Mr. Pape’s folksy manner delivers down-home truths: Don’t get swept up in trendy investments; pay off your debts; analyze how banks are managing your money. As a result, it’s uncontroversial with experts. Chris Richardson, an economist at Deloitte in Canberra, said that Mr. Pape’s major tenets, like his argument that Australians have generally overvalued property and undervalued stock trading “are more real then people realize.”
Another cornerstone of the Barefoot Investor’s plan that resonates with economists is the importance of renegotiating bank fees, which, according to the Reserve Bank of Australia, run to 480 Australian dollars, around $355, a household per year. “Over ten years,” Mr. Pape writes, that’s “enough to take you to New York City and stay at a five-star hotel.”
Bank fees are lower in the United States; in Australia, just four banks represent about 80 percent of the total share of the market. “We certainly have high market concentration by international standards,” said Danielle Wood, an economist at the Grattan Institute, a public policy think tank in Melbourne. Ms. Wood sees high bank fees as a result of status quo bias, or the tendency to accept things the way they are, perhaps understandable for a country doing so well economically. “I think the message of the Barefoot Investor gets traction because he encourages people to think about things, and think about why they’re paying too much,” she said.
Jackie Frankel, a 47-year-old factory worker from Australia’s Mornington Peninsula, is a zealous Barefooter, as Mr. Pape’s fans are known. She concedes that her two grown daughters don’t completely understand his appeal. “They say to me, it’s common sense stuff to figure out what you owe, but I say people need it in black and white,” Ms. Frankel said. After reading the book, she and her husband, who also works in a factory, started going out for “date breakfasts.” (Nights were out because of their shifts.) After talking it through over eggs, they moved their money from one of the “big four” banks to an online-only account recommended by name in Mr. Pape’s book. (He says that he does not accept any endorsements, and will pull a recommendation if he sees a company using his name in advertising.) “We saved $500 a month just doing that, and now we’re going to New Zealand on a cruise,” Ms. Frankel said.
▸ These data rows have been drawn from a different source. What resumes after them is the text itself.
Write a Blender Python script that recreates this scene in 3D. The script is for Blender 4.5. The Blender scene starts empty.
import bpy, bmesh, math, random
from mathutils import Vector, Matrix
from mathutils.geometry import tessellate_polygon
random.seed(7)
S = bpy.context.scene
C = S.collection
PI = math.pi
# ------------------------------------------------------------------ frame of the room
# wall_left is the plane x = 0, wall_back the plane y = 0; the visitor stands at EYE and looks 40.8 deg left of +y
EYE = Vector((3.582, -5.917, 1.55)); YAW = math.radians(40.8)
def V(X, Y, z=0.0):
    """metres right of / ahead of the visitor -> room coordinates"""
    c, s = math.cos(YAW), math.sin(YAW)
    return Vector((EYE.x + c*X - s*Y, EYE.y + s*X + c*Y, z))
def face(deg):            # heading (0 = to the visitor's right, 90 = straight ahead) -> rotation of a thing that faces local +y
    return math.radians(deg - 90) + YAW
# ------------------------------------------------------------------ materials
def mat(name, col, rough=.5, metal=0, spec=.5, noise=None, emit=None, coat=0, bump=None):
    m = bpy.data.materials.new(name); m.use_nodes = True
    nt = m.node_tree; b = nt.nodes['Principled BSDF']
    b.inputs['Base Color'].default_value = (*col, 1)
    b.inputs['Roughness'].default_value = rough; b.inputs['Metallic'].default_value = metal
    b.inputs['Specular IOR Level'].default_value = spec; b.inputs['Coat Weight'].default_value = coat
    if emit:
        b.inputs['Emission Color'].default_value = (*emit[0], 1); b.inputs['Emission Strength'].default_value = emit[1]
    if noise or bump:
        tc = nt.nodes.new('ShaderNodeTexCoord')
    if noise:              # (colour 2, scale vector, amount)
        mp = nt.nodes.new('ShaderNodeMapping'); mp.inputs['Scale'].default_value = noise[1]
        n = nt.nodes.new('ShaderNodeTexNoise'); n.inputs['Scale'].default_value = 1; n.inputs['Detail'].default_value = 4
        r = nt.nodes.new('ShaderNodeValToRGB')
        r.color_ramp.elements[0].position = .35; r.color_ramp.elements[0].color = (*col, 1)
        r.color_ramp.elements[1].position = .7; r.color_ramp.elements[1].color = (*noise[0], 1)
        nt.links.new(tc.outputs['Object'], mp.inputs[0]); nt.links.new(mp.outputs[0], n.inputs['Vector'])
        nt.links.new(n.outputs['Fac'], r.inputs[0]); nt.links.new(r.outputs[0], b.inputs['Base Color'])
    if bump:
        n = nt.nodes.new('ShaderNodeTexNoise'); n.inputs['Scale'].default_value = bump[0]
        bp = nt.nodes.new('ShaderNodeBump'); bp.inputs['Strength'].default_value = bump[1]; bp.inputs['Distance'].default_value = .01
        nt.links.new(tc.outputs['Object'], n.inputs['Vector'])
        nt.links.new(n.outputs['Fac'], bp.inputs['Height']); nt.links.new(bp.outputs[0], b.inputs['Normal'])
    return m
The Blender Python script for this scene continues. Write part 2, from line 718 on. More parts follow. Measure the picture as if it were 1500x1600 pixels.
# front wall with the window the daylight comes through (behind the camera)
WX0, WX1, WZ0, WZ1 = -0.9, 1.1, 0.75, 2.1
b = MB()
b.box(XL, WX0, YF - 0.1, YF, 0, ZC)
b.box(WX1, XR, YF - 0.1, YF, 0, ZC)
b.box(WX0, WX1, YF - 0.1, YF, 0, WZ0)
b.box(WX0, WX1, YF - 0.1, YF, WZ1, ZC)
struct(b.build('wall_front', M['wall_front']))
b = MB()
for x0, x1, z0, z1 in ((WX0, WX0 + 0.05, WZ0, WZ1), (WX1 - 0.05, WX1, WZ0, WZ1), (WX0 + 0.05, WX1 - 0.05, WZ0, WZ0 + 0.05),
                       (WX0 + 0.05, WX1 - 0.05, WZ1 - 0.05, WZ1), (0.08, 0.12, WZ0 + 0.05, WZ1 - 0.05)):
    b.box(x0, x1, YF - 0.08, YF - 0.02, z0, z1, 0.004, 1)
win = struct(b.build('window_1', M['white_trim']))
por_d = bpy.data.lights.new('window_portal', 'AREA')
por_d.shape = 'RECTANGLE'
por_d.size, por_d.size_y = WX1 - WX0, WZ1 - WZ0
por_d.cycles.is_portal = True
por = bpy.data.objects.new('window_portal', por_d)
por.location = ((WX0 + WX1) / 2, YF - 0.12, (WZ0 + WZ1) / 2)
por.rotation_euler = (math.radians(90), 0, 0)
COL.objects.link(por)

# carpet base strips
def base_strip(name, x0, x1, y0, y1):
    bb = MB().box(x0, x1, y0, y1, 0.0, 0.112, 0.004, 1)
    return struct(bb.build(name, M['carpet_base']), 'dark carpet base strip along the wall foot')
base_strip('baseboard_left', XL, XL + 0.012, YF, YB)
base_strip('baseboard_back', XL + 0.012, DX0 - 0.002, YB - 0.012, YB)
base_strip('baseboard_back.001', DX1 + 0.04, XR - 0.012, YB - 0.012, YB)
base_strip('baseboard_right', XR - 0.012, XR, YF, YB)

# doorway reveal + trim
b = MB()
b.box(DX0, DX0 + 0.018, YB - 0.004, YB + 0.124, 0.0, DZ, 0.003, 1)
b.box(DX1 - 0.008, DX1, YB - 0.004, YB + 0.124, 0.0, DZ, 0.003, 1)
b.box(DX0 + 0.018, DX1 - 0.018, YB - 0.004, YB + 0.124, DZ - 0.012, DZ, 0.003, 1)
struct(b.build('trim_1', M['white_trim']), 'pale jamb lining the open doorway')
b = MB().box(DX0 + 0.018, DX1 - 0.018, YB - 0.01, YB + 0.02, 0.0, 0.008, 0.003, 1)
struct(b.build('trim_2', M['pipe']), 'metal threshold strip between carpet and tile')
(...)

Australians love to travel internationally: about 60 percent hold passports, compared with around 40 percent of Americans. Mr. Pape doesn’t come across as abstemious about these sorts of big-ticket expenses. Instead, he advocates for letting the good times roll by divvying money into “buckets.” This approach ensures daily expenses are separated from “splurges,” like lattes, and “smile” purchases, which, like vacations, make you smile when you think of them. Call it the set and forget principle of money management.
“He doesn’t subscribe to the idea that you’ve got to get down to the bare bones and have no fun,” said Ali Cusack, a 31-year-old lawyer in Melbourne. “He just says, build it into your budget.” Ms. Cusack has been to Europe each summer for the past two years and recently started her own maritime law practice. “I got so ridiculously good at saving money that I didn’t even need to take out a loan to start my own business,” she said.